MATERIAL
* * * * * * * * *

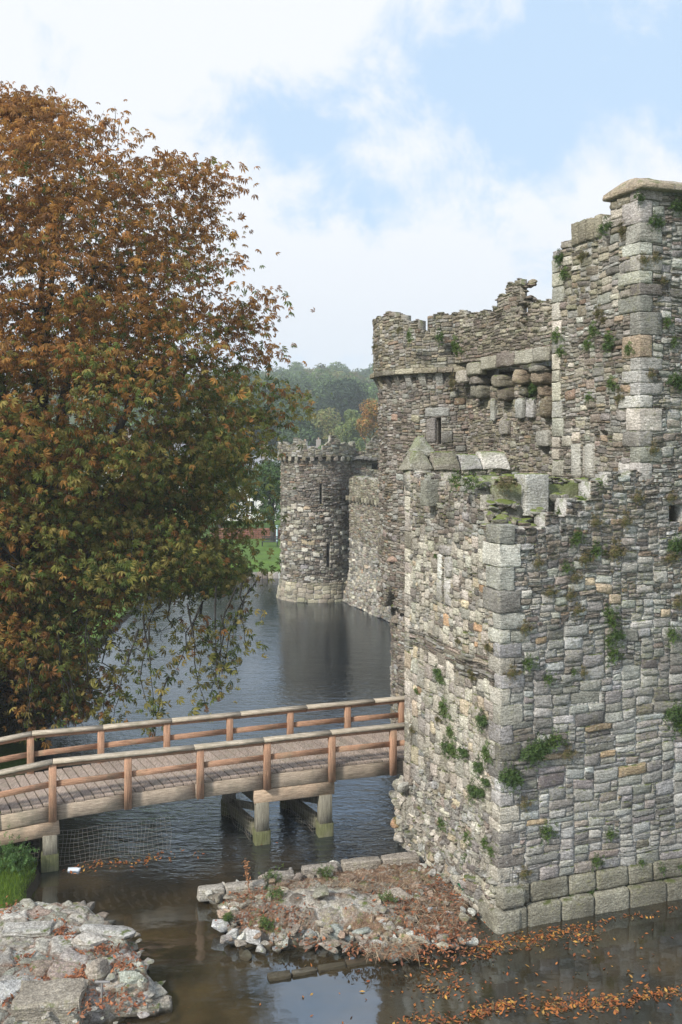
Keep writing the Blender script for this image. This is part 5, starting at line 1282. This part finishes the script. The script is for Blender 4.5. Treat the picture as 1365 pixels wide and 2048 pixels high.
for (x0, y0, x1, y1, n, sx, sy) in ((480, 1790, 540, 1800, 120, 22, 12), (470, 1840, 620, 1850, 200, 22, 8), (780, 1800, 900, 1840, 520, 45, 22), (700, 1895, 830, 1910, 260, 25, 8), (860, 1840, 930, 1880, 320, 30, 18), (840, 1860, 900, 1890, 200, 26, 14), (560, 1880, 640, 1888, 60, 20, 5), (870, 1750, 920, 1800, 130, 18, 16)): band(x0, y0, x1, y1, n, sx, sy)
isl = lambda x, y: island_z(x, y, np.full(len(x), 1.0)) + .03
litter('leaf_litter', 'red-brown fallen leaves heaped on the stone island beside the castle wall', pts, .25, (.06, .13), RED, 174, .5, isl)
# conkers and tiny pale bits
def straw(label, areas, n, seed, cols, ln=(.1, .4), up=.35):
    rs = R(seed); mb = MB(); V = np.array([(0, -.5, 0), (.018, 0, .04), (0, .5, 0), (-.018, 0, .04)]); P = []
    for _ in range(n):
        (x0, y0, x1, y1) = areas[rs.randint(len(areas))]; P.append(ppx(rs.uniform(x0, x1), rs.uniform(y0, y1), .3))
    P = np.array(P); P[:, 2] = isl(P[:, 0], P[:, 1]) + rs.uniform(.0, .07, n); Mx = rot_mats(n, rs, np.tile(A(0, 0, 1), (n, 1)), up)
    scatter(mb, P, Mx, rs.uniform(*ln, n), np.array(cols)[rs.randint(len(cols), size=n)], (V, np.array([[0, 1, 2, 3]])))
    o = kind(mb.build('dead_stalks', M['litter'], smooth=False), 'stuff'); tag(o, label, 'dead plants')
STR = [(.27, .20, .125), (.20, .135, .085), (.14, .09, .055), (.33, .26, .17), (.17, .13, .09)]
straw('brown dead stalks matted over the castle end of the stone island', [(680, 1750, 820, 1800), (780, 1760, 910, 1850), (730, 1880, 840, 1918), (820, 1800, 930, 1860)], 1500, 175, STR)
straw('thin dead stalks scattered over the left end of the stone island', [(460, 1785, 560, 1840), (470, 1830, 650, 1865), (560, 1760, 720, 1790)], 750, 176, STR + [(.28, .10, .06)], (.08, .3), .6)

def tuft_mesh(seed, n, r, drop, cols, leaf=.09, tpl=None):
    rs = R(seed); mb = MB(); d = rs.randn(n, 3); d[:, 1] = -np.abs(d[:, 1]); d *= rs.uniform(.3, 1.5, (n, 1)) / 1.0; d /= np.linalg.norm(d, axis=1, keepdims=True)
    P = rs.randn(n, 3) * A(r * .62, r * .25, r * .45) + A(r * .4, 0, 0) * np.sin(np.arange(n) * .9)[:, None]; P[:, 1] = -np.abs(P[:, 1]); P[:, 2] -= drop * np.abs(rs.randn(n)) * r
    Mx = rot_mats(n, rs, d + A(0, -.3, .4), .5)
    col = np.array(cols)[rs.randint(len(cols), size=n)] * rs.uniform(.7, 1.3, (n, 1))
    scatter(mb, P, Mx, rs.uniform(.6, 1.3, n) * leaf, col, tpl or kite_leaf(5, 220, .3, .16)); return mb
GC = [(.075, .125, .025), (.055, .10, .022), (.10, .14, .035)]; OC = [(.13, .125, .045), (.095, .10, .035), (.15, .12, .06)]
protos = []
for k, (nn, cols, lb) in enumerate(((70, GC, 'small bright green fern tuft growing out of the castle wall joints'), (60, OC, 'small olive-brown plant tuft growing out of the castle wall joints'), (110, [(.05, .09, .025), (.07, .11, .03)], 'dark green leafy tuft growing out of the castle wall joints'))):
    o = tuft_mesh(180 + k, nn, .17, .5, cols, .075).build('wall_plant', M['green'], None, (0, 0, -50), smooth=False)
    o.data.transform(__import__('mathutils').Matrix.Translation((0, 0, 50))) if False else None
    tag(o, lb, 'plant', 'wall plants on the castle'); protos.append(o)
# rebuild local coordinates: prototypes are modelled round the origin
for o in protos:
    co = np.zeros(len(o.data.vertices) * 3, np.float32); o.data.vertices.foreach_get('co', co); co = co.reshape(-1, 3); co[:, 2] -= 50; o.data.vertices.foreach_set('co', co.ravel()); o.data.update()
def hit(xp, yp, O, d, n, off=.05):
    dirv = A((xp - 682) / 1850, 1.0); # solve s*dirv = O + d*u
    Mx = np.array([[dirv[0], -d[0]], [dirv[1], -d[1]]]); s, u = np.linalg.solve(Mx, O); p = dirv * s + n * off; return A(p[0], p[1], H - (yp - 880) / 1850 * s)
LP = [(878, 1340, 2, .8), (885, 1352, 0, .9), (892, 1412, 0, 1.1), (880, 1435, 1, .8), (905, 1460, 0, .8), (895, 1488, 2, 1.0), (910, 1495, 0, 1.2), (930, 1500, 2, 1.0), (950, 1352, 1, .9), (945, 1340, 1, .8), (968, 1435, 2, 1.1), (978, 1500, 0, .9), (962, 1528, 2, 1.0), (950, 1575, 2, 1.0), (965, 1580, 2, 1.0), (828, 1458, 1, .8), (836, 1380, 0, .6), (888, 1642, 0, 1.0), (940, 1672, 0, .8), (975, 1682, 0, .9), (848, 1690, 0, 1.0), (935, 1715, 0, 1.0), (850, 1650, 1, .8), (980, 1290, 1, .8), (920, 1278, 1, .7), (875, 1110, 0, .4), (988, 1700, 0, .8), (975, 1560, 2, .8)]
RPn = [(1080, 1487, 2, 1.7), (1062, 1500, 2, 1.3), (1108, 1472, 0, 1.4), (1025, 1550, 2, 1.4), (1015, 1545, 2, 1.1), (1135, 1500, 1, .9), (1092, 1655, 0, 1.0), (1048, 1602, 1, .9), (1218, 1662, 0, .8), (1190, 1716, 0, .9), (1320, 1735, 0, .9), (1355, 1730, 0, .8), (1048, 1740, 1, .7), (1215, 1220, 0, 1.1), (1222, 1240, 0, .8), (1232, 1265, 2, 1.2), (1215, 1275, 0, .9), (1225, 1300, 0, 1.1), (1340, 1262, 0, 1.2), (1145, 1340, 0, .6), (1165, 1340, 1, .6), (1095, 1352, 0, .9), (1055, 1320, 0, .8), (1025, 1340, 1, .9), (1150, 1075, 0, .9), (1130, 1130, 0, .9), (1150, 1150, 1, .8), (1170, 1110, 1, 1.0), (1190, 1095, 0, 1.0), (1230, 1095, 1, 1.3), (1100, 1180, 1, .8), (1140, 1185, 1, .8), (1075, 1120, 1, .8), (1155, 1065, 0, .8), (1350, 1085, 2, 1.3), (1340, 1110, 1, 1.2), (1352, 1420, 2, 1.5), (1362, 1440, 0, 1.3), (1355, 1200, 1, 1.2), (1190, 1040, 1, 1.0), (1250, 1035, 1, 1.2), (1155, 1215, 1, .7), (1050, 1250, 1, .9), (1180, 1780, 0, .7), (1140, 1790, 0, .7), (1280, 1720, 0, .6)]
TP = [(1275, 392, 2, 1.0), (1310, 440, 2, 1.1), (1352, 408, 2, 1.2), (1365, 405, 0, 1.0), (1285, 515, 1, .9), (1310, 512, 1, .9), (1332, 640, 0, .8), (1345, 680, 0, .8), (1350, 755, 2, 1.2), (1365, 770, 2, 1.0), (1300, 745, 1, .8), (1325, 560, 1, .7), (1340, 990, 1, .8), (1305, 895, 1, .8), (1275, 990, 1, .8)]
TLp = [(1122, 512, 2, .9), (1133, 545, 0, 1.0), (1117, 668, 0, 1.1), (1125, 700, 0, .8), (1190, 655, 0, 1.1), (1180, 685, 0, 1.1), (1222, 672, 0, 1.1), (1220, 688, 2, .8), (1210, 635, 1, .8), (1248, 455, 1, .9), (1228, 764, 0, .9), (1182, 793, 0, .9), (1243, 790, 1, .8), (1200, 620, 1, .8), (1262, 695, 0, 1.0), (1215, 450, 2, 1.0), (1170, 505, 1, 1.0)]
RTp = [(820, 668, 0, .9), (912, 688, 0, 1.1), (880, 670, 2, .9), (1060, 775, 2, 1.3), (1066, 758, 2, 1.2), (905, 760, 1, 1.0), (750, 690, 1, .7), (800, 655, 1, .7)]
MT = [(1043, 1052, 0, 1.0), (1135, 1020, 0, 1.4), (1120, 1022, 0, 1.0), (1165, 1000, 0, .9), (1020, 965, 1, 1.2), (945, 960, 0, 1.0), (912, 955, 0, .9), (1005, 965, 1, 1.0), (1200, 965, 0, .8)]
rs = R(190); used = [False] * 3
def put(p, k, s, ang):
    o = protos[k]; s *= rs.uniform(.75, 1.05)
    if not used[k]: used[k] = True; o.location = tuple(p); o.rotation_euler = (0, 0, ang); o.scale = (s, s, s)
    else: dup(o, tuple(p), (rs.uniform(-.2, .2), 0, ang), (s * rs.uniform(.8, 1.2), s, s * rs.uniform(.8, 1.3)))
aL = math.atan2(Ln_[1], Ln_[0]) + math.pi / 2; aR = math.atan2(Rn_[1], Rn_[0]) + math.pi / 2
for (x, y, k, s) in LP: put(hit(x, y, C0, Ld, Ln_), k, s, aL)
for (x, y, k, s) in RPn: put(hit(x, y, C0, Rd, Rn_), k, s, aR)
for (x, y, k, s) in TP: put(hit(x, y, T0, Rd, Rn_), k, s, aR)
for (x, y, k, s) in TLp: put(hit(x, y, T0, Ld, Ln_), k, s, aL)
for (x, y, k, s) in RTp: put(px(x, y, 30.6 if x < 1000 else 27.3), k, s * 1.2, aL)
for (x, y, k, s) in MT: put(px(x, y, 21.75), k, s, aR)

def island_plants():
    # dead dock spike
    rs = R(195); m_ = MB(); b = ppx(497, 1775, .35); tube(m_, [b, b + A(-.03, 0, .35), b + A(-.08, 0, .62)], [.012, .01, .005], (.22, .11, .05), 5)
    n = 130; f = rs.rand(n); P = b + np.c_[-.08 * f, 0 * f, .12 + .5 * f] + rs.randn(n, 3) * .035; scatter(m_, P, rot_mats(n, rs), rs.uniform(.04, .08, n), np.tile(A(.34, .17, .08), (n, 1)) * rs.uniform(.7, 1.2, (n, 1)), leaf_tpl())
    tag(m_.build('dock_plant', M['litter'], None, tuple(b), smooth=False), 'upright rust-brown dead dock spike on the left back of the island', 'plant')
    for (x, y, s, lb) in ((545, 1752, 1.2, 'bright green weed clump at the back of the island right of the dock spike'), (650, 1742, 1.1, 'leafy green sprig on the island back behind the mortared crown'), (552, 1808, 1.0, 'green weed among dead stalks on the left part of the island'), (530, 1850, .8, 'small green weed near the white stones of the island'), (775, 1805, .9, 'green weed between dead stalks right of the mortared crown'), (455, 1835, .6, 'tiny green weed at the left tip of the island')):
        p = ppx(x, y, .35); p[2] = float(isl(p[0:1], p[1:2])[0]) + .06; m_ = tuft_mesh(int(x), 70, .16 * s, -.3, GC, .06)
        mm = MB(); mm.add(m_.v[0] * A(1, 2, 1) + p, m_.q[0], col=m_.c[0]); tag(mm.build('weed', M['green'], None, tuple(p), smooth=False), lb, 'plant')
    # crushed can and bottle
    p = ppx(862, 1828, .14); m_ = MB(); p[2] = .24
    def sh(P): P = P.copy(); P[:, 2] *= 1 - .35 * np.sin(P[:, 0] * 20); return P
    block(m_, p, [[.9, .4, 0], [-.4, .9, 0], [0, 0, 1]], (.075, .045, .04), (.70, .76, .80), .02, .004, rs, shape=sh); c = np.array(m_.c[0]); V = m_.v[0]
    c[(V[:, 0] > p[0] - .01) & (V[:, 0] < p[0] + .04)] = A(.10, .35, .62); m_.c[0] = c
    tag(m_.build('litter_wrapper', M['paint'], None, tuple(p)), 'crumpled blue and white wrapper on the leaf-strewn island', 'litter')
    m_ = MB(); p = hit(932, 1752, C0, Ld, Ln_, .30); d = A(.62, -.35, -.62); d /= np.linalg.norm(d); pr = [(0, .006), (.01, .045), (.24, .048), (.31, .022), (.40, .018), (.405, .004)]
    tube(m_, [p + d * a * 1.2 for a, _ in pr], [r * 1.1 for _, r in pr], (.01, .1, .04), 12); tag(m_.build('bottle', M['glass'], None, tuple(p)), 'green glass bottle lodged on the foot of the castle wall', 'bottle')
    m_ = MB(); p = ppx(148, 1739, .02); block(m_, p, XYZ, (.16, .07, .035), (.62, .66, .70), .03, .012, rs); tag(m_.build('litter_bag', M['paint'], None, tuple(p)), 'pale plastic litter caught by the left bridge netting', 'litter')
    # long stick on the islet mud and a metal stake
    m_ = MB(); p = ppx(203, 2010, .45); tube(m_, [p, p + A(.01, 0, .42)], [.022, .02], (.2, .19, .18), 8); block(m_, p + A(.02, 0, .43), XYZ, (.14, .02, .018), (.2, .19, .18), .008, 0)
    tag(m_.build('metal_stake', M['paint'], None, tuple(p)), 'short rusty T-shaped metal stake in the front of the left platform', 'stake')
    # grass and nettles on the left bank
    n = 9000; g = MB(); X = rs.uniform(-9.6, -7.3, n); Y = rs.uniform(20.8, 24.0, n); Z = land_z(X, Y); ok = Z > .16; X, Y, Z = X[ok], Y[ok], Z[ok]; n = len(X)
    Mx = rot_mats(n, rs, np.tile(A(0, -1, .1), (n, 1)), .5); Mx[:, 1] = A(0, 0, 1) + rs.randn(n, 3) * .35; V = np.array([(-.06, 0, 0), (.06, 0, 0), (.015, .6, .1), (-.0, 1, .25)])
    scatter(g, np.c_[X, Y, Z - .01], Mx, rs.uniform(.06, .16, n), np.array([(.12, .20, .02), (.16, .23, .03), (.09, .15, .02)])[rs.randint(3, size=n)], (V, np.array([[0, 1, 2, 3]])))
    tag(kind(g.build('grass', M['green'], smooth=False), 'stuff'), 'short bright green grass on the left bank', 'grass')
    for (x, y, s, lb) in ((12, 1735, 2.6, 'nettle clump under the bridge end on the left bank'), (40, 1725, 1.6, 'smaller nettle clump at the foot of the left bridge post')):
        p = ppx(x, y, .4); m_ = tuft_mesh(int(x) + 3, 220, .17 * s, -.6, [(.07, .14, .035), (.09, .16, .05)], .08); mm = MB(); mm.add(m_.v[0] * A(1, 2, 1) + p, m_.q[0], col=m_.c[0])
        tag(mm.build('nettle', M['green'], None, tuple(p), smooth=False), lb, 'plant')
island_plants()

# ------------------------------------------------------------------ haze
hm = MB(); x0, x1, y0, y1, z0, z1 = -420, 420, -120, 760, -3.5, 72
P = [(x, y, z) for x in (x0, x1) for y in (y0, y1) for z in (z0, z1)]
box8(hm, P, (1, 1, 1)); m = bpy.data.materials.new('haze_air'); m.use_nodes = True; nt = m.node_tree; nt.nodes.clear()
o = nt.nodes.new('ShaderNodeOutputMaterial'); v = nt.nodes.new('ShaderNodeVolumePrincipled'); v.inputs['Color'].default_value = (.90, .95, 1, 1); v.inputs['Density'].default_value = .00050
v.inputs['Anisotropy'].default_value = 0
nt.links.new(v.outputs[0], o.inputs['Volume'])
ho = kind(hm.build('haze', m, smooth=False), 'stuff')
for o in bpy.data.objects:
    if '_w' in o: del o['_w']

* * * * * * * * *

INSTRUCTION
Skip the pictures, please, and transcribe only the lines from the beginning of the material through the one that contains "straw('thin dead stalks".

WORKED SOLUTION
Keep writing the Blender script for this image. This is part 5, starting at line 1282. This part finishes the script. The script is for Blender 4.5. Treat the picture as 1365 pixels wide and 2048 pixels high.
for (x0, y0, x1, y1, n, sx, sy) in ((480, 1790, 540, 1800, 120, 22, 12), (470, 1840, 620, 1850, 200, 22, 8), (780, 1800, 900, 1840, 520, 45, 22), (700, 1895, 830, 1910, 260, 25, 8), (860, 1840, 930, 1880, 320, 30, 18), (840, 1860, 900, 1890, 200, 26, 14), (560, 1880, 640, 1888, 60, 20, 5), (870, 1750, 920, 1800, 130, 18, 16)): band(x0, y0, x1, y1, n, sx, sy)
isl = lambda x, y: island_z(x, y, np.full(len(x), 1.0)) + .03
litter('leaf_litter', 'red-brown fallen leaves heaped on the stone island beside the castle wall', pts, .25, (.06, .13), RED, 174, .5, isl)
# conkers and tiny pale bits
def straw(label, areas, n, seed, cols, ln=(.1, .4), up=.35):
    rs = R(seed); mb = MB(); V = np.array([(0, -.5, 0), (.018, 0, .04), (0, .5, 0), (-.018, 0, .04)]); P = []
    for _ in range(n):
        (x0, y0, x1, y1) = areas[rs.randint(len(areas))]; P.append(ppx(rs.uniform(x0, x1), rs.uniform(y0, y1), .3))
    P = np.array(P); P[:, 2] = isl(P[:, 0], P[:, 1]) + rs.uniform(.0, .07, n); Mx = rot_mats(n, rs, np.tile(A(0, 0, 1), (n, 1)), up)
    scatter(mb, P, Mx, rs.uniform(*ln, n), np.array(cols)[rs.randint(len(cols), size=n)], (V, np.array([[0, 1, 2, 3]])))
    o = kind(mb.build('dead_stalks', M['litter'], smooth=False), 'stuff'); tag(o, label, 'dead plants')
STR = [(.27, .20, .125), (.20, .135, .085), (.14, .09, .055), (.33, .26, .17), (.17, .13, .09)]
straw('brown dead stalks matted over the castle end of the stone island', [(680, 1750, 820, 1800), (780, 1760, 910, 1850), (730, 1880, 840, 1918), (820, 1800, 930, 1860)], 1500, 175, STR)
straw('thin dead stalks scattered over the left end of the stone island', [(460, 1785, 560, 1840), (470, 1830, 650, 1865), (560, 1760, 720, 1790)], 750, 176, STR + [(.28, .10, .06)], (.08, .3), .6)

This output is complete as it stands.